Start of Dataset extract
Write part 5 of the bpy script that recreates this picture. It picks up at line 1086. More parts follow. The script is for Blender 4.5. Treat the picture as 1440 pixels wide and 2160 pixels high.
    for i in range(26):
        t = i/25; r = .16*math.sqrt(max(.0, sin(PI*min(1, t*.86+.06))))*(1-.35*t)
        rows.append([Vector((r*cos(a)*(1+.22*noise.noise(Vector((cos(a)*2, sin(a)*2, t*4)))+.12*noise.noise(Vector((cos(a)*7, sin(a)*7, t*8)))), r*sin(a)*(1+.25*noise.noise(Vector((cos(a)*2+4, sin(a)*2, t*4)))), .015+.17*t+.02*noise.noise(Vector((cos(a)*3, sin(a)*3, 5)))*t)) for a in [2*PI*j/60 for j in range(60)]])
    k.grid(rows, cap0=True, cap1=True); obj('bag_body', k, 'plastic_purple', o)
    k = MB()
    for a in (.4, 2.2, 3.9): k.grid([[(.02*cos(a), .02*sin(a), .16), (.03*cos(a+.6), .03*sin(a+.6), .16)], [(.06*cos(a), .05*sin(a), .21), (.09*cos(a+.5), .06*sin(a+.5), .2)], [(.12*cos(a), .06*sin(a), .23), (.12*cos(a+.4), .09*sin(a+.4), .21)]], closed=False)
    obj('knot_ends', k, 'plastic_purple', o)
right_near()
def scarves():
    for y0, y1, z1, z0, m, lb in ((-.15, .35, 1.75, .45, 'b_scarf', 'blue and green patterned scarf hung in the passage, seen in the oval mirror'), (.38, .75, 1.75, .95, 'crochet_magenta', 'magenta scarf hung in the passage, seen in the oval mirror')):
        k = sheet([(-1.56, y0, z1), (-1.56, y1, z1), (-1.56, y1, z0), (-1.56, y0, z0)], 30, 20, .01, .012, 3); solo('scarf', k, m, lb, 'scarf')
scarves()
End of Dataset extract
### Given instruction
Write out the entire listing exactly.

### Final result
Write part 5 of the bpy script that recreates this picture. It picks up at line 1086. More parts follow. The script is for Blender 4.5. Treat the picture as 1440 pixels wide and 2160 pixels high.
    for i in range(26):
        t = i/25; r = .16*math.sqrt(max(.0, sin(PI*min(1, t*.86+.06))))*(1-.35*t)
        rows.append([Vector((r*cos(a)*(1+.22*noise.noise(Vector((cos(a)*2, sin(a)*2, t*4)))+.12*noise.noise(Vector((cos(a)*7, sin(a)*7, t*8)))), r*sin(a)*(1+.25*noise.noise(Vector((cos(a)*2+4, sin(a)*2, t*4)))), .015+.17*t+.02*noise.noise(Vector((cos(a)*3, sin(a)*3, 5)))*t)) for a in [2*PI*j/60 for j in range(60)]])
    k.grid(rows, cap0=True, cap1=True); obj('bag_body', k, 'plastic_purple', o)
    k = MB()
    for a in (.4, 2.2, 3.9): k.grid([[(.02*cos(a), .02*sin(a), .16), (.03*cos(a+.6), .03*sin(a+.6), .16)], [(.06*cos(a), .05*sin(a), .21), (.09*cos(a+.5), .06*sin(a+.5), .2)], [(.12*cos(a), .06*sin(a), .23), (.12*cos(a+.4), .09*sin(a+.4), .21)]], closed=False)
    obj('knot_ends', k, 'plastic_purple', o)
right_near()
def scarves():
    for y0, y1, z1, z0, m, lb in ((-.15, .35, 1.75, .45, 'b_scarf', 'blue and green patterned scarf hung in the passage, seen in the oval mirror'), (.38, .75, 1.75, .95, 'crochet_magenta', 'magenta scarf hung in the passage, seen in the oval mirror')):
        k = sheet([(-1.56, y0, z1), (-1.56, y1, z1), (-1.56, y1, z0), (-1.56, y0, z0)], 30, 20, .01, .012, 3); solo('scarf', k, m, lb, 'scarf')
scarves()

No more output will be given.